Directions >> Below is a listing to write out in full, exactly as given, without its pictures.

Supplied data >>

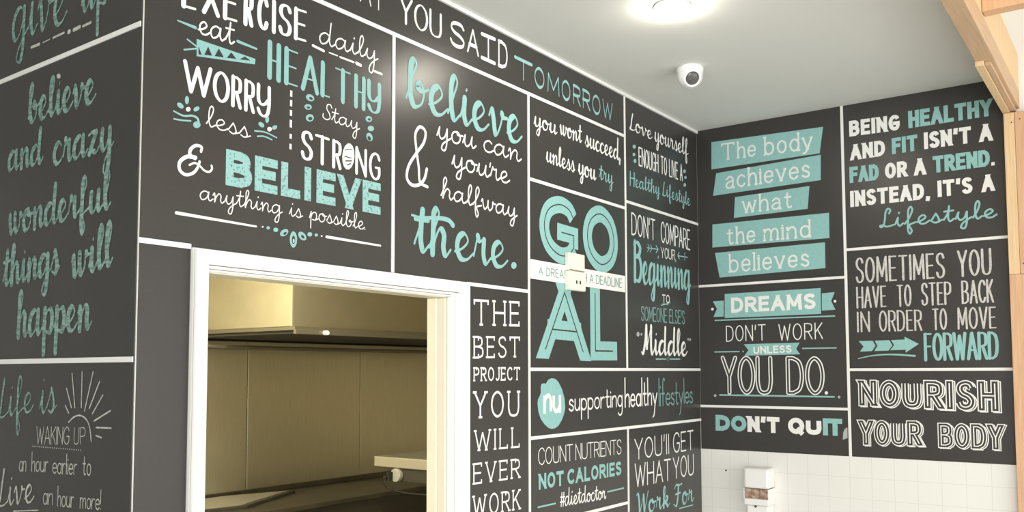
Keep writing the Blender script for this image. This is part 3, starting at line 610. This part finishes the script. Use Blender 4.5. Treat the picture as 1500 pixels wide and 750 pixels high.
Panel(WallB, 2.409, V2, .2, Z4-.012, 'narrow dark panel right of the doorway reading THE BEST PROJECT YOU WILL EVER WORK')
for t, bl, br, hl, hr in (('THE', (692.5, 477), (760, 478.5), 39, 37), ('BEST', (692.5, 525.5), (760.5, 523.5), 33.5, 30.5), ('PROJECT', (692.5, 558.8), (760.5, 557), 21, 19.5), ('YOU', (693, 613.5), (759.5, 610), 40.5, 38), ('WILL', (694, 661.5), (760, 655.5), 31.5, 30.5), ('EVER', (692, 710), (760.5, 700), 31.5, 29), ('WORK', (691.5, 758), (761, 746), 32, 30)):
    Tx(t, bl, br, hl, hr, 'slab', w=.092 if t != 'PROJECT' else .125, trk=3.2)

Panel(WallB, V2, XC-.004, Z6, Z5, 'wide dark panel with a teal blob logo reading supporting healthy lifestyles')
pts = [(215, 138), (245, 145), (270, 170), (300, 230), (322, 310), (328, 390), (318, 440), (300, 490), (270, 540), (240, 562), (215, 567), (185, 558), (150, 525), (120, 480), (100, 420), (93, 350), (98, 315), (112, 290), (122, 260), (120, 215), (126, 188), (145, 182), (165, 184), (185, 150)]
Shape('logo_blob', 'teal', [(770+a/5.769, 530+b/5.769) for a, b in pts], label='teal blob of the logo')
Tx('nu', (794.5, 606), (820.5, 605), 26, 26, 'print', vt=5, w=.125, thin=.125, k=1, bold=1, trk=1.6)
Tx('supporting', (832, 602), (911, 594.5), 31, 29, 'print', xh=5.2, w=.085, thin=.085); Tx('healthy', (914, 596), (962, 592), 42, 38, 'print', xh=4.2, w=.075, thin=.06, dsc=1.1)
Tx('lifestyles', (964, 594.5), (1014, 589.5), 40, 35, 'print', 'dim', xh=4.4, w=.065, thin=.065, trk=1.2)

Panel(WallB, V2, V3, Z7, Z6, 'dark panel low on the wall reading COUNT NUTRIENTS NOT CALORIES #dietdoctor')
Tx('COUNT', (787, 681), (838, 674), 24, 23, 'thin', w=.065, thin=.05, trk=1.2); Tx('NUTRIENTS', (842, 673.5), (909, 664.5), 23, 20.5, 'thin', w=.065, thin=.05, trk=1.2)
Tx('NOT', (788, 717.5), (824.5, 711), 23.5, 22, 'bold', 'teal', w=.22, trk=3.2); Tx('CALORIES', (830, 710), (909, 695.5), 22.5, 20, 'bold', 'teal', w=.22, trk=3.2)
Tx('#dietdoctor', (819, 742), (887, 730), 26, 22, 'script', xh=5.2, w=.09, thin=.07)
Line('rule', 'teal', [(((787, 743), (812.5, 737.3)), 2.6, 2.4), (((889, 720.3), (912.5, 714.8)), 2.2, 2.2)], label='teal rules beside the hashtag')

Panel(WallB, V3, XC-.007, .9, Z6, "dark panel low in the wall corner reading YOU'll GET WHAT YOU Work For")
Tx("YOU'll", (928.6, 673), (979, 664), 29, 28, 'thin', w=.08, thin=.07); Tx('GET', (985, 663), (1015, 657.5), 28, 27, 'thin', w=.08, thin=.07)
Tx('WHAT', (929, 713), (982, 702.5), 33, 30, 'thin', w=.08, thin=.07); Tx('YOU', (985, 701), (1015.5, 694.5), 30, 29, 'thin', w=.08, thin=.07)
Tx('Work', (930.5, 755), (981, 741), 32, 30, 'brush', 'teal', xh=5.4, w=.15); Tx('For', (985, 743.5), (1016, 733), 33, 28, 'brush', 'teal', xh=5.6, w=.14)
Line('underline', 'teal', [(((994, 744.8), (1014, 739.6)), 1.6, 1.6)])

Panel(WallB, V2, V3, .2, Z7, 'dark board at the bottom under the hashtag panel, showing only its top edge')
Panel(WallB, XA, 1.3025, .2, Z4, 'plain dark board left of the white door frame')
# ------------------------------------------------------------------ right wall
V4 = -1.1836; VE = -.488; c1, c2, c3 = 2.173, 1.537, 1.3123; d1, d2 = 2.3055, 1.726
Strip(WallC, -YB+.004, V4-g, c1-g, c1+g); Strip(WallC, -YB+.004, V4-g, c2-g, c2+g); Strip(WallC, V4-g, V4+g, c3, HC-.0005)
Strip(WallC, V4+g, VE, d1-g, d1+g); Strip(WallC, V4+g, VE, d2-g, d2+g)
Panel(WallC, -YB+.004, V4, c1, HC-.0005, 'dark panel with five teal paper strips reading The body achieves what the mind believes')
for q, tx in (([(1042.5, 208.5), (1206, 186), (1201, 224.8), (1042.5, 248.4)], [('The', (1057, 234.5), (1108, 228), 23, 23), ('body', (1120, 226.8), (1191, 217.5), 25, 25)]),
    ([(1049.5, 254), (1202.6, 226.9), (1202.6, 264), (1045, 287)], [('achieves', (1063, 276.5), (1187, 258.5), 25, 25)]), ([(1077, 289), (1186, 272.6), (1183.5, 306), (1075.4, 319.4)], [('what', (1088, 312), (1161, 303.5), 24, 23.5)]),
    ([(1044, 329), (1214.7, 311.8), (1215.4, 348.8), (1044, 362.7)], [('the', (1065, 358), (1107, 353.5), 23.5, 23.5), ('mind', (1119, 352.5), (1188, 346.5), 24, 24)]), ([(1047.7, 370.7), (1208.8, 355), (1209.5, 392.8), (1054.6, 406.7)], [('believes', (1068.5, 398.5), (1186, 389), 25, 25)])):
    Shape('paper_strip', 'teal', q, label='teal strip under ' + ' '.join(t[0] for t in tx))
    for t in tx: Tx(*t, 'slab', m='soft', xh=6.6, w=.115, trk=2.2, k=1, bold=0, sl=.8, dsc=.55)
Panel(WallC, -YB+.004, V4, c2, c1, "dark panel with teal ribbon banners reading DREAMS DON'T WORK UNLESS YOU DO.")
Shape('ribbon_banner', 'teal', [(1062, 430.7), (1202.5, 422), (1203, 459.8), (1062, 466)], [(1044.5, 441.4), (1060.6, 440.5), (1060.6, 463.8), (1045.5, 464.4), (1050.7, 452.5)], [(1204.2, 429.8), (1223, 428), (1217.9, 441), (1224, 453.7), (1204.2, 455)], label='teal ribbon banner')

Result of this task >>
Keep writing the Blender script for this image. This is part 3, starting at line 610. This part finishes the script. Use Blender 4.5. Treat the picture as 1500 pixels wide and 750 pixels high.
Panel(WallB, 2.409, V2, .2, Z4-.012, 'narrow dark panel right of the doorway reading THE BEST PROJECT YOU WILL EVER WORK')
for t, bl, br, hl, hr in (('THE', (692.5, 477), (760, 478.5), 39, 37), ('BEST', (692.5, 525.5), (760.5, 523.5), 33.5, 30.5), ('PROJECT', (692.5, 558.8), (760.5, 557), 21, 19.5), ('YOU', (693, 613.5), (759.5, 610), 40.5, 38), ('WILL', (694, 661.5), (760, 655.5), 31.5, 30.5), ('EVER', (692, 710), (760.5, 700), 31.5, 29), ('WORK', (691.5, 758), (761, 746), 32, 30)):
    Tx(t, bl, br, hl, hr, 'slab', w=.092 if t != 'PROJECT' else .125, trk=3.2)

Panel(WallB, V2, XC-.004, Z6, Z5, 'wide dark panel with a teal blob logo reading supporting healthy lifestyles')
pts = [(215, 138), (245, 145), (270, 170), (300, 230), (322, 310), (328, 390), (318, 440), (300, 490), (270, 540), (240, 562), (215, 567), (185, 558), (150, 525), (120, 480), (100, 420), (93, 350), (98, 315), (112, 290), (122, 260), (120, 215), (126, 188), (145, 182), (165, 184), (185, 150)]
Shape('logo_blob', 'teal', [(770+a/5.769, 530+b/5.769) for a, b in pts], label='teal blob of the logo')
Tx('nu', (794.5, 606), (820.5, 605), 26, 26, 'print', vt=5, w=.125, thin=.125, k=1, bold=1, trk=1.6)
Tx('supporting', (832, 602), (911, 594.5), 31, 29, 'print', xh=5.2, w=.085, thin=.085); Tx('healthy', (914, 596), (962, 592), 42, 38, 'print', xh=4.2, w=.075, thin=.06, dsc=1.1)
Tx('lifestyles', (964, 594.5), (1014, 589.5), 40, 35, 'print', 'dim', xh=4.4, w=.065, thin=.065, trk=1.2)

Panel(WallB, V2, V3, Z7, Z6, 'dark panel low on the wall reading COUNT NUTRIENTS NOT CALORIES #dietdoctor')
Tx('COUNT', (787, 681), (838, 674), 24, 23, 'thin', w=.065, thin=.05, trk=1.2); Tx('NUTRIENTS', (842, 673.5), (909, 664.5), 23, 20.5, 'thin', w=.065, thin=.05, trk=1.2)
Tx('NOT', (788, 717.5), (824.5, 711), 23.5, 22, 'bold', 'teal', w=.22, trk=3.2); Tx('CALORIES', (830, 710), (909, 695.5), 22.5, 20, 'bold', 'teal', w=.22, trk=3.2)
Tx('#dietdoctor', (819, 742), (887, 730), 26, 22, 'script', xh=5.2, w=.09, thin=.07)
Line('rule', 'teal', [(((787, 743), (812.5, 737.3)), 2.6, 2.4), (((889, 720.3), (912.5, 714.8)), 2.2, 2.2)], label='teal rules beside the hashtag')

Panel(WallB, V3, XC-.007, .9, Z6, "dark panel low in the wall corner reading YOU'll GET WHAT YOU Work For")
Tx("YOU'll", (928.6, 673), (979, 664), 29, 28, 'thin', w=.08, thin=.07); Tx('GET', (985, 663), (1015, 657.5), 28, 27, 'thin', w=.08, thin=.07)
Tx('WHAT', (929, 713), (982, 702.5), 33, 30, 'thin', w=.08, thin=.07); Tx('YOU', (985, 701), (1015.5, 694.5), 30, 29, 'thin', w=.08, thin=.07)
Tx('Work', (930.5, 755), (981, 741), 32, 30, 'brush', 'teal', xh=5.4, w=.15); Tx('For', (985, 743.5), (1016, 733), 33, 28, 'brush', 'teal', xh=5.6, w=.14)
Line('underline', 'teal', [(((994, 744.8), (1014, 739.6)), 1.6, 1.6)])

Panel(WallB, V2, V3, .2, Z7, 'dark board at the bottom under the hashtag panel, showing only its top edge')
Panel(WallB, XA, 1.3025, .2, Z4, 'plain dark board left of the white door frame')
# ------------------------------------------------------------------ right wall
V4 = -1.1836; VE = -.488; c1, c2, c3 = 2.173, 1.537, 1.3123; d1, d2 = 2.3055, 1.726
Strip(WallC, -YB+.004, V4-g, c1-g, c1+g); Strip(WallC, -YB+.004, V4-g, c2-g, c2+g); Strip(WallC, V4-g, V4+g, c3, HC-.0005)
Strip(WallC, V4+g, VE, d1-g, d1+g); Strip(WallC, V4+g, VE, d2-g, d2+g)
Panel(WallC, -YB+.004, V4, c1, HC-.0005, 'dark panel with five teal paper strips reading The body achieves what the mind believes')
for q, tx in (([(1042.5, 208.5), (1206, 186), (1201, 224.8), (1042.5, 248.4)], [('The', (1057, 234.5), (1108, 228), 23, 23), ('body', (1120, 226.8), (1191, 217.5), 25, 25)]),
    ([(1049.5, 254), (1202.6, 226.9), (1202.6, 264), (1045, 287)], [('achieves', (1063, 276.5), (1187, 258.5), 25, 25)]), ([(1077, 289), (1186, 272.6), (1183.5, 306), (1075.4, 319.4)], [('what', (1088, 312), (1161, 303.5), 24, 23.5)]),
    ([(1044, 329), (1214.7, 311.8), (1215.4, 348.8), (1044, 362.7)], [('the', (1065, 358), (1107, 353.5), 23.5, 23.5), ('mind', (1119, 352.5), (1188, 346.5), 24, 24)]), ([(1047.7, 370.7), (1208.8, 355), (1209.5, 392.8), (1054.6, 406.7)], [('believes', (1068.5, 398.5), (1186, 389), 25, 25)])):
    Shape('paper_strip', 'teal', q, label='teal strip under ' + ' '.join(t[0] for t in tx))
    for t in tx: Tx(*t, 'slab', m='soft', xh=6.6, w=.115, trk=2.2, k=1, bold=0, sl=.8, dsc=.55)
Panel(WallC, -YB+.004, V4, c2, c1, "dark panel with teal ribbon banners reading DREAMS DON'T WORK UNLESS YOU DO.")
Shape('ribbon_banner', 'teal', [(1062, 430.7), (1202.5, 422), (1203, 459.8), (1062, 466)], [(1044.5, 441.4), (1060.6, 440.5), (1060.6, 463.8), (1045.5, 464.4), (1050.7, 452.5)], [(1204.2, 429.8), (1223, 428), (1217.9, 441), (1224, 453.7), (1204.2, 455)], label='teal ribbon banner')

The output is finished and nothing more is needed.